- Objective -
Write out the material exactly, with the pictures left out.

═══ Material ═══

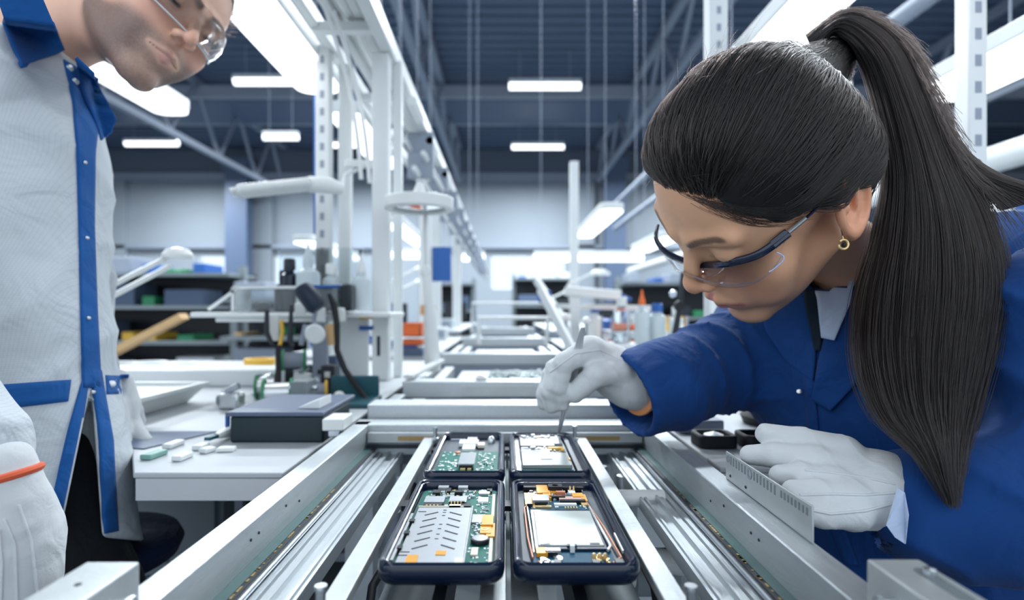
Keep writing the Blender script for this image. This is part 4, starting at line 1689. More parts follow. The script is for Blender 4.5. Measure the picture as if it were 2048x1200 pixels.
fpts = []
for p, x in zip(fr_px, fr_x):
    dd = face_depth(x)
    h = wb.ray_cast(Vector((0, 0, 0)), px(p[0], p[1], 1).normalized())
    if h[0] is not None:
        dd = min(dd, h[0].y - (.011 if 3 <= len(fpts) <= 5 else .007))
    fpts.append(np.array(px(p[0], p[1], dd)))
fp = smooth_interp(np.array(fpts), np.linspace(0, 1, 40))
gl = MB().tube(fp, [.0021 + .0018 * sm(np.array(k / 39.), 0.0, .35) for k in range(40)], 10, flat=.8).build('glasses_frame', FRAMEM, woman)
a0, a1, a2, a3, a4 = (np.array(px(1577, 465, fpts[-1][1])), np.array(px(1612, 436, .480)), np.array(px(1669, 385, .474)), np.array(px(1716, 347, .474)), np.array(px(1748, 322, .480)))
MB().bar(fpts[-2], a0, .006, .008).build('hinge_block', FRAMEM, gl, bevel=.001)
MB().tube([a0, a0 * .4 + a1 * .6, a1], .0028, 10, flat=.7).build('temple_joint', SILVER, gl)
MB().tube([a1, a1 * .5 + a2 * .5, a2, a3, a4], [.0022, .0024, .0030, .0034, .0020], 10, flat=.6).build('temple_arm', FRAMEM, gl)
t1 = a3 * .25 + a4 * .75
MB().tube([t1, a4 * 1.0], .0026, 8).build('orange_tip', ORANGE, gl)
lb_px = [(1330, 470), (1332, 500), (1350, 527), (1378, 548), (1408, 560), (1450, 568), (1500, 566), (1540, 545), (1566, 508)]
lb = []
for p, x in zip(lb_px, fr_x):
    dd = face_depth(x * .95, .006) - .001
    h = wb.ray_cast(Vector((0, 0, 0)), px(p[0], p[1], 1).normalized())
    if h[0] is not None:
        dd = min(dd, h[0].y - .010)
    lb.append(np.array(px(p[0], p[1], dd)))
lbp = smooth_interp(np.array(lb), np.linspace(0, 1, 40))
vs = []
m_ = 6
for k in range(40):
    for j in range(m_ + 1):
        s_ = j / m_
        p = fp[k] * (1 - s_) + lbp[k] * s_
        p = p + (WR @ np.array((0, .004, 0))) * math.sin(math.pi * s_ * .6)
        vs.append(p)
fs = [(k * (m_ + 1) + j, (k + 1) * (m_ + 1) + j, (k + 1) * (m_ + 1) + j + 1, k * (m_ + 1) + j + 1) for k in range(39) for j in range(m_)]
lo_ = link_mesh('lens', np.array(vs), fs, LENS, gl, smooth=True)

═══

- Finished exercise -
Keep writing the Blender script for this image. This is part 4, starting at line 1689. More parts follow. The script is for Blender 4.5. Measure the picture as if it were 2048x1200 pixels.
fpts = []
for p, x in zip(fr_px, fr_x):
    dd = face_depth(x)
    h = wb.ray_cast(Vector((0, 0, 0)), px(p[0], p[1], 1).normalized())
    if h[0] is not None:
        dd = min(dd, h[0].y - (.011 if 3 <= len(fpts) <= 5 else .007))
    fpts.append(np.array(px(p[0], p[1], dd)))
fp = smooth_interp(np.array(fpts), np.linspace(0, 1, 40))
gl = MB().tube(fp, [.0021 + .0018 * sm(np.array(k / 39.), 0.0, .35) for k in range(40)], 10, flat=.8).build('glasses_frame', FRAMEM, woman)
a0, a1, a2, a3, a4 = (np.array(px(1577, 465, fpts[-1][1])), np.array(px(1612, 436, .480)), np.array(px(1669, 385, .474)), np.array(px(1716, 347, .474)), np.array(px(1748, 322, .480)))
MB().bar(fpts[-2], a0, .006, .008).build('hinge_block', FRAMEM, gl, bevel=.001)
MB().tube([a0, a0 * .4 + a1 * .6, a1], .0028, 10, flat=.7).build('temple_joint', SILVER, gl)
MB().tube([a1, a1 * .5 + a2 * .5, a2, a3, a4], [.0022, .0024, .0030, .0034, .0020], 10, flat=.6).build('temple_arm', FRAMEM, gl)
t1 = a3 * .25 + a4 * .75
MB().tube([t1, a4 * 1.0], .0026, 8).build('orange_tip', ORANGE, gl)
lb_px = [(1330, 470), (1332, 500), (1350, 527), (1378, 548), (1408, 560), (1450, 568), (1500, 566), (1540, 545), (1566, 508)]
lb = []
for p, x in zip(lb_px, fr_x):
    dd = face_depth(x * .95, .006) - .001
    h = wb.ray_cast(Vector((0, 0, 0)), px(p[0], p[1], 1).normalized())
    if h[0] is not None:
        dd = min(dd, h[0].y - .010)
    lb.append(np.array(px(p[0], p[1], dd)))
lbp = smooth_interp(np.array(lb), np.linspace(0, 1, 40))
vs = []
m_ = 6
for k in range(40):
    for j in range(m_ + 1):
        s_ = j / m_
        p = fp[k] * (1 - s_) + lbp[k] * s_
        p = p + (WR @ np.array((0, .004, 0))) * math.sin(math.pi * s_ * .6)
        vs.append(p)
fs = [(k * (m_ + 1) + j, (k + 1) * (m_ + 1) + j, (k + 1) * (m_ + 1) + j + 1, k * (m_ + 1) + j + 1) for k in range(39) for j in range(m_)]
lo_ = link_mesh('lens', np.array(vs), fs, LENS, gl, smooth=True)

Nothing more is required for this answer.